Of the currently affected area, which Tanuspong and his team estimate to be about a quarter of Thailand's Upper Gulf, about half appears green, while the other half closer to shore has turned brown, from pollution and dead plankton, the scientist says.
“The plankton in the water will (either) consume all the nutrients and thrive, or they will die due to a lack of light. Their carcasses will then sink to the seabed and decompose," says Tanuspong.
The process of decay causes low oxygen conditions in the water and that too affects marine life.
Floating along the coastline are more than 260 mussel farming plots, of which over 80% have already been severely impacted by the bloom, according to an authority from the Chonburi Fisheries Association.
Department of Fisheries data from 2021 shows Chonburi can produce 2,086 tonnes (4.6 million lbs) of mussels per year worth 26,655,000 THB ($1 million).
“The damage appears to be 100 %. See, they just fall off when you shake it. There are no live ones left, they're all dead, including the oysters too. Normally, they would cling (to the rope) here," 47-year-old local fisherman Suchat Buawat, who owns over 10 farming plots, told Reuters as he inspected his dead shellfish.
With the bloom impacting the quality and quantity of his mussel harvest, the fisherman of over 20 years in Chonburi's Si Racha district estimates his losses to be over 500,000 baht ($14,000).
While the exact cause behind the green seawater is yet to be determined, scientists like Tanuspong are exploring potential links to climate change and natural weather patterns like El Niño to help those whose livelihoods depend on the sea.

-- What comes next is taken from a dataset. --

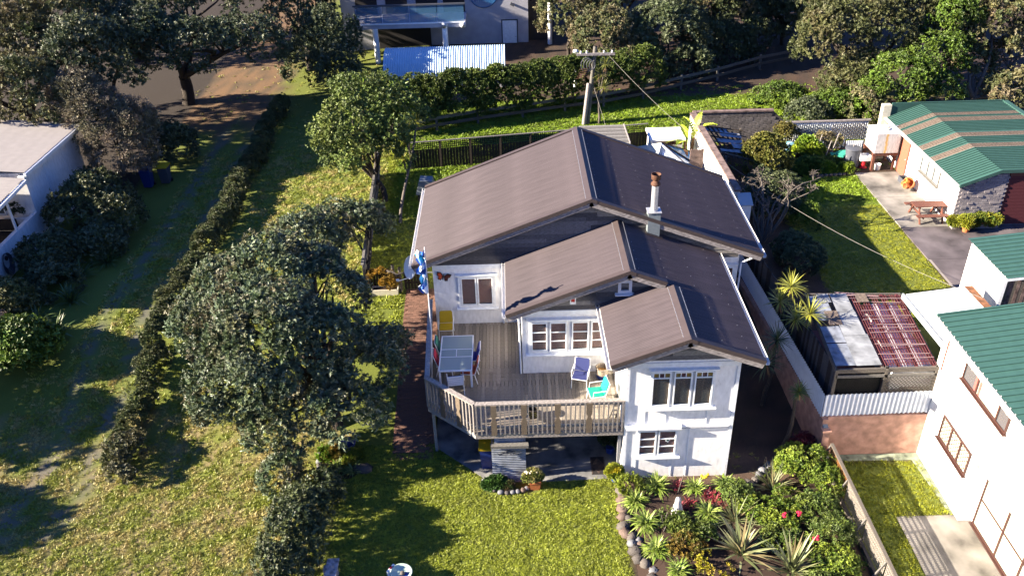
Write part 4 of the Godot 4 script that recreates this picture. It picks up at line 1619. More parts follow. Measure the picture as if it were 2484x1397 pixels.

The discovery that the current plankton bloom is dominated by the Noctiluca species — the same species that was initially thought to be inactive but which returned during the El Nino in 2019/2020 — prompted Tanuspong and his team to study whether there is any link between the two occurrences.
He hopes the data and their findings can be used to forecast future plankton blooms, allowing fishermen to predict the best times to farm and harvest.
But science alone will not mitigate the consequences of blooms, says Tanuspong. "If we don't start contributing (to conserve the Earth), nothing will change."
Worldwide, marine heatwaves have become a growing concern this year, with thousands of dead fish washing up on beaches in Texas and experts warning of algal blooms along the British coast as a result of rising sea temperatures.